Dada a lentidão do processo, a proposta pode ficar esquecida por muito tempo nos escaninhos das Assembleias. Foi assim na emenda pela qual a alteração dos subsídios dos parlamentares só entra em vigor na legislatura seguinte. O texto, aprovado pelo Congresso em setembro de 1789, só foi ratificado pelos Estados em maio de 1992, quase 103 anos depois.

Oriundo de raízes históricas distintas, o Brasil não precisa esperar mais de um século para concluir o processo de emendar a Constituição. Tampouco se justifica mudá-la em apenas duas horas. Trata-se de irresponsabilidade que traz grandes riscos para os cidadãos e para o País, que podem sofrer os efeitos negativos de emendas criadoras de incertezas e desequilíbrio fiscal.

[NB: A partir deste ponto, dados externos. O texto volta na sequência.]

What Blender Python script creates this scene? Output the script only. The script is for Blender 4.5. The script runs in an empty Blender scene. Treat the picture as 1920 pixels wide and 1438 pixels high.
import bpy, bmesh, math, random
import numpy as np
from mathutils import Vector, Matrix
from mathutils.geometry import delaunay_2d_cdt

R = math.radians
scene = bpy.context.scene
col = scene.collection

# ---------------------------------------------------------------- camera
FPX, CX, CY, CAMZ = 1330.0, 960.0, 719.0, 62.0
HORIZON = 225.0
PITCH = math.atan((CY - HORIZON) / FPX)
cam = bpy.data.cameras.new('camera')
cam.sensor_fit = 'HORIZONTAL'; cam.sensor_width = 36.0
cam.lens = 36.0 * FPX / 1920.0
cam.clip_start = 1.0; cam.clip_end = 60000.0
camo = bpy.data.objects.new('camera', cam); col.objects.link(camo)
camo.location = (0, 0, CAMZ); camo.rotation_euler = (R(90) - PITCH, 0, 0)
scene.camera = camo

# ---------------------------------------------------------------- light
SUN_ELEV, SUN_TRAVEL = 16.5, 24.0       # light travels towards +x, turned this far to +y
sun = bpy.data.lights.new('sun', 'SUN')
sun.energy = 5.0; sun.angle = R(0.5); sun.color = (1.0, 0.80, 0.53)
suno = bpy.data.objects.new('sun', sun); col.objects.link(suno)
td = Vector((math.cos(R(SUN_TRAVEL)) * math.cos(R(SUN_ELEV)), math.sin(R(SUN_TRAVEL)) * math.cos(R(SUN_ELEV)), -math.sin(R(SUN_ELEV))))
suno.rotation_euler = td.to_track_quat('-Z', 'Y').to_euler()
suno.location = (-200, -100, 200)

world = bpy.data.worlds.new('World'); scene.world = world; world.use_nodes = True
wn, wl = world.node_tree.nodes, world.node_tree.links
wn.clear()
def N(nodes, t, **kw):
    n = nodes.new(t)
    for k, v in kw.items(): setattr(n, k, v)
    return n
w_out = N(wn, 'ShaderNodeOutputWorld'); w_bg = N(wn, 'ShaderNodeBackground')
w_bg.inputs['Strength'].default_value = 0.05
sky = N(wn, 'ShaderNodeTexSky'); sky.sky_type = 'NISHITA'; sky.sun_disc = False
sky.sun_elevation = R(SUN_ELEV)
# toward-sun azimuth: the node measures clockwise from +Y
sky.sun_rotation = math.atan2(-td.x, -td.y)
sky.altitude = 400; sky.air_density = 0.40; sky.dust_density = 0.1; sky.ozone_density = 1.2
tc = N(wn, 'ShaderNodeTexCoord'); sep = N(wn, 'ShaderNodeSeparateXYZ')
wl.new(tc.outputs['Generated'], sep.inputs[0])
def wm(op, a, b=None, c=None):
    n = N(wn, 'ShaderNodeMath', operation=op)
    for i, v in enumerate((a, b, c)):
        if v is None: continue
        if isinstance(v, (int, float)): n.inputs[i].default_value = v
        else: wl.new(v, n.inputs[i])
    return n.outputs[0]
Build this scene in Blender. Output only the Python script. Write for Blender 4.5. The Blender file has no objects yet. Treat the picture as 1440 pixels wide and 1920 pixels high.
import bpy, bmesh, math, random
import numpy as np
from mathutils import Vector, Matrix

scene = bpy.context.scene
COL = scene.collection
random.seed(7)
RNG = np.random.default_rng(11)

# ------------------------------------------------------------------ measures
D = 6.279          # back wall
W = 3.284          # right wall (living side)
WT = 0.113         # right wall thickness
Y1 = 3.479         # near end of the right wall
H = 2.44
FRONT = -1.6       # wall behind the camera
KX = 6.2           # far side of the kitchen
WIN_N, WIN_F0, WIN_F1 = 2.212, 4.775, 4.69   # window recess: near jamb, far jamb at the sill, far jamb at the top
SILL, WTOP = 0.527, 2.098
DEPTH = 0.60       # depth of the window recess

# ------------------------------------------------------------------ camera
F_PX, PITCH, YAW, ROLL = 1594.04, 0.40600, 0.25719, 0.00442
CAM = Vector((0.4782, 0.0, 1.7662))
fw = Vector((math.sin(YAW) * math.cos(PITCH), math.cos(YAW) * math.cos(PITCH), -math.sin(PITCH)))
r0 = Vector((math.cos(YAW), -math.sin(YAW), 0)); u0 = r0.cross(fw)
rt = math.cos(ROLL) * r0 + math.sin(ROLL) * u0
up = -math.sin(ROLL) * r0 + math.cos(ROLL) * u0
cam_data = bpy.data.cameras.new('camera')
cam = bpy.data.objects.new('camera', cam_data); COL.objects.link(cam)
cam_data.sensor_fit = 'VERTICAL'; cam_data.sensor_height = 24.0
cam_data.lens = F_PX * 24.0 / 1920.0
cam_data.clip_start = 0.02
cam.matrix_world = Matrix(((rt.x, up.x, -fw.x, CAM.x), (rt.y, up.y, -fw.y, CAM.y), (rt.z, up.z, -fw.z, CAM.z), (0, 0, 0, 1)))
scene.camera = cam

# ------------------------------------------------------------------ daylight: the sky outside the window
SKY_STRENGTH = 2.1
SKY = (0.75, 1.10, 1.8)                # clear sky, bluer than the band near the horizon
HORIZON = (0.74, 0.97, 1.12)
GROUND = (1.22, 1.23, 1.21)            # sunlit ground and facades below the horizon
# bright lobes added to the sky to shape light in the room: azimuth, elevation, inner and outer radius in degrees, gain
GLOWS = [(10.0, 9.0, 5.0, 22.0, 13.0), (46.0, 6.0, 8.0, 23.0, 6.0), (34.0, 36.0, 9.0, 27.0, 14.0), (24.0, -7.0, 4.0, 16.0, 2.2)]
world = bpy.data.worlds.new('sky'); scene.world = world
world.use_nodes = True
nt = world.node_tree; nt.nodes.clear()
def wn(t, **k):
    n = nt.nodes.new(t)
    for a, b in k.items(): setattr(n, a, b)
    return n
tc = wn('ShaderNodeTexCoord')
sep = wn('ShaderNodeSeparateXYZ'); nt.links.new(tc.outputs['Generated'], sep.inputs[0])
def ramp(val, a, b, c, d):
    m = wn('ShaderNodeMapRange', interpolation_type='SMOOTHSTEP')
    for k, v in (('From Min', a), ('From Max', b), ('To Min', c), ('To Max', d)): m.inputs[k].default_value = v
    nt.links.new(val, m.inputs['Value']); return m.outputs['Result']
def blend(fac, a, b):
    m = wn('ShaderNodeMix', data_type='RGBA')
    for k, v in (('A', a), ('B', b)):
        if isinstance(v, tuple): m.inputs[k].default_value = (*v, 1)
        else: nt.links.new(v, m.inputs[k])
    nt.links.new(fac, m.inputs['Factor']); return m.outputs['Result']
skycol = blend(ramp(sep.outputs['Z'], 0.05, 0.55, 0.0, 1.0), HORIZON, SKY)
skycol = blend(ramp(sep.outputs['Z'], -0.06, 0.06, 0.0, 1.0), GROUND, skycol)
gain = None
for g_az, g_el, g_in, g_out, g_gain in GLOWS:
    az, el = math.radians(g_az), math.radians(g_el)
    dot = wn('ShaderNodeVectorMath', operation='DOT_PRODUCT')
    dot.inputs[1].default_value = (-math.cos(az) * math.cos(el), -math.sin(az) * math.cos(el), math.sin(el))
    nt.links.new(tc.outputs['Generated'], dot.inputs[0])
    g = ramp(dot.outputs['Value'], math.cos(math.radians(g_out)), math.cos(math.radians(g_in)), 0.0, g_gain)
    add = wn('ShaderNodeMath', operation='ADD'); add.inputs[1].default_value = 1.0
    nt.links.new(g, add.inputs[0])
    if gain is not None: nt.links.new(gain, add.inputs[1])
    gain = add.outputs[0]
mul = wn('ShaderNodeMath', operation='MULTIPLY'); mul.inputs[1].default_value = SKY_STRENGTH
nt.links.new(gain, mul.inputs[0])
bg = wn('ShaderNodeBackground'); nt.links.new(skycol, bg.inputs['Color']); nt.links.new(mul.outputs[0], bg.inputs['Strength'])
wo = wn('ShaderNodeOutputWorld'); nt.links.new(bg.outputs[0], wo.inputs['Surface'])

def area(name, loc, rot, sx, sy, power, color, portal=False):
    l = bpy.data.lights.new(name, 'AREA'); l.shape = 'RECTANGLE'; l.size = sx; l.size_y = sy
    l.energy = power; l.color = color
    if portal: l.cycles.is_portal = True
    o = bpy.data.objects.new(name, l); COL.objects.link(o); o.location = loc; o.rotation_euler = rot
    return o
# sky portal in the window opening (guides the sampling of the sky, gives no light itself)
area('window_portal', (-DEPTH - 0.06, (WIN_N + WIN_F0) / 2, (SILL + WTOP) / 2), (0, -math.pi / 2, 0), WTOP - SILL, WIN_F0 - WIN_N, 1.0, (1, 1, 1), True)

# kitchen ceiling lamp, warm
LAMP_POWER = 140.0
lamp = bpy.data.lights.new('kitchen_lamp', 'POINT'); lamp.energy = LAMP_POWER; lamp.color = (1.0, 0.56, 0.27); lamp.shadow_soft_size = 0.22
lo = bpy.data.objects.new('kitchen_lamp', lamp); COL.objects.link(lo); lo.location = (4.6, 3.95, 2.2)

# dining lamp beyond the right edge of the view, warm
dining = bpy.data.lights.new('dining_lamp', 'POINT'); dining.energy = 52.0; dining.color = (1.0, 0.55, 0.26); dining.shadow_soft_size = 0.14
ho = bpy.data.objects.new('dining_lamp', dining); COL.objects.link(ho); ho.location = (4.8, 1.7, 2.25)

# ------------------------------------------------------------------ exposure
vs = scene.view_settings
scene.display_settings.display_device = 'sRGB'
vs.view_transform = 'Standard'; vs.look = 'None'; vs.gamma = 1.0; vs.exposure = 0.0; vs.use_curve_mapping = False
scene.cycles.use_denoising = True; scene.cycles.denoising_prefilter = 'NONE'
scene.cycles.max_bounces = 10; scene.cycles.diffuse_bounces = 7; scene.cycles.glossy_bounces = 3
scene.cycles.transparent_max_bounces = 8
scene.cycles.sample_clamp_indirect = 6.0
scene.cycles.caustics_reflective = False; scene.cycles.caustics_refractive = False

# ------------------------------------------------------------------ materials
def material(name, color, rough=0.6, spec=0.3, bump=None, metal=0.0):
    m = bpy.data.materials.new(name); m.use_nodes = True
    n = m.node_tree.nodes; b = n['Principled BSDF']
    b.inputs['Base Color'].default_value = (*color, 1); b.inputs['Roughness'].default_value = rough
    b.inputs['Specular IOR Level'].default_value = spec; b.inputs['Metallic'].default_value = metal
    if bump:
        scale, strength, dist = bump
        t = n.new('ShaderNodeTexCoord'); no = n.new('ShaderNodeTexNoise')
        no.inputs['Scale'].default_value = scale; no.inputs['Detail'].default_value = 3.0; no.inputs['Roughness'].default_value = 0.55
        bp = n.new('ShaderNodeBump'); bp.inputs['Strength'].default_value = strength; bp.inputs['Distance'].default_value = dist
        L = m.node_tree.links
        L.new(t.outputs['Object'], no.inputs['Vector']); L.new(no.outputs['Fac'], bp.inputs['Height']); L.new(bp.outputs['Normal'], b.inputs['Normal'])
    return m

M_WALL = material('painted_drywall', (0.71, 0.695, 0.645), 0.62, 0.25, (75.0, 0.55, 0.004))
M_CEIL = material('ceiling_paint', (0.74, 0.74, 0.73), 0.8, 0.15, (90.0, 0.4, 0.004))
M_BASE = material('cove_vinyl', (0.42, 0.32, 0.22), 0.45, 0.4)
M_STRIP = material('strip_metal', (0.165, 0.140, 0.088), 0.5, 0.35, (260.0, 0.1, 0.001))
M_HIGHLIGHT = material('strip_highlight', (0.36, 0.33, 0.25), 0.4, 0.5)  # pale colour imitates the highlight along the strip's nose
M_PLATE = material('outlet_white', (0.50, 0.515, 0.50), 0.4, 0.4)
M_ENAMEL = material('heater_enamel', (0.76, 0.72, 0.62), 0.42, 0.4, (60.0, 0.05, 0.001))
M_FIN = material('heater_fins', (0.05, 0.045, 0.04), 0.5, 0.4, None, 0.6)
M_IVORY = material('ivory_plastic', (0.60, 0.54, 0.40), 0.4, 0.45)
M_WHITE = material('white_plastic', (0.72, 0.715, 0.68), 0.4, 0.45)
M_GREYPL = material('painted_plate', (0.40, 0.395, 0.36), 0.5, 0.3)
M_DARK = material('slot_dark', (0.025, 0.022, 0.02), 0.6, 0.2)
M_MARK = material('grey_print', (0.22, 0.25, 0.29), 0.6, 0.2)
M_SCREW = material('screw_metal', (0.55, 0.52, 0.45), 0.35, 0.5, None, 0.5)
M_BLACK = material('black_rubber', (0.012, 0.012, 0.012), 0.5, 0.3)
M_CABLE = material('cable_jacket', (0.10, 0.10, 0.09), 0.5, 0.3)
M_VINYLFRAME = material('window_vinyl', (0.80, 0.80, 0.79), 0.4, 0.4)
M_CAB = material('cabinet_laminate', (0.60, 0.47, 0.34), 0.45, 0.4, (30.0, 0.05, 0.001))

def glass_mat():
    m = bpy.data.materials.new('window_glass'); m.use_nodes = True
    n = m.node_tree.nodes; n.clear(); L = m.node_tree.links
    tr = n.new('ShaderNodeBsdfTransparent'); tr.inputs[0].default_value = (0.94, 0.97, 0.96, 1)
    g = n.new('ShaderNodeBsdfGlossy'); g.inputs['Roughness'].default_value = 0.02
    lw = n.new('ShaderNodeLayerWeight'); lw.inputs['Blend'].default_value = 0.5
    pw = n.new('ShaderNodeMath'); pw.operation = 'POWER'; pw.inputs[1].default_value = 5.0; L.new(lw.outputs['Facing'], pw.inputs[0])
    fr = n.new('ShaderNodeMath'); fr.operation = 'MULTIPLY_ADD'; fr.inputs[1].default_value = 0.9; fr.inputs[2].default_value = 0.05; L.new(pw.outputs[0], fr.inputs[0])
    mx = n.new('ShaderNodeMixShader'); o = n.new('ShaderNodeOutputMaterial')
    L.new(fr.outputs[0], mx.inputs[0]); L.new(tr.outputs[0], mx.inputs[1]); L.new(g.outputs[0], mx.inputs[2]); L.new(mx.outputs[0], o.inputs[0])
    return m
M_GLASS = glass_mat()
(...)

Muitas das centenas de projetos de emenda constitucional (PECs) em tramitação tratam de matérias típicas de lei ordinária, que poderiam enfrentar o veto do presidente da República se viessem a incorporar custos excessivos às finanças federais e estaduais. É o caso da PEC que propõe equalizar, em todo o País, os proventos dos bombeiros. A base seria a maior delas, a do Distrito Federal, bem superior à observadas nos Estados menos desenvolvidos, desconsiderando as suas distintas capacidades de arrecadação.

Se apresentadas por meio de projetos de lei, tais proposições tenderiam a ser vetadas pelo presidente da República. Cabe lembrar, a propósito, que o veto não derroga os poderes do Congresso. Representa, na verdade, um pedido de reconsideração do ato legislativo pelas razões que o presidente expõe. Por isso o veto pode ser derrubado pela maioria absoluta dos votos dos deputados e senadores.

A aprovação relâmpago da PEC do Orçamento só foi possível porque os plenários da Câmara e do Senado revogaram, para o caso, os interstícios de votação e as demais etapas exigidas para sua aprovação. É preciso, assim, estabelecer amarras institucionais quanto aos prazos de tramitação. O Brasil não pode continuar sujeito à aprovação de emendas constitucionais sem a consideração adequada e responsável de sua justificativa e seus riscos.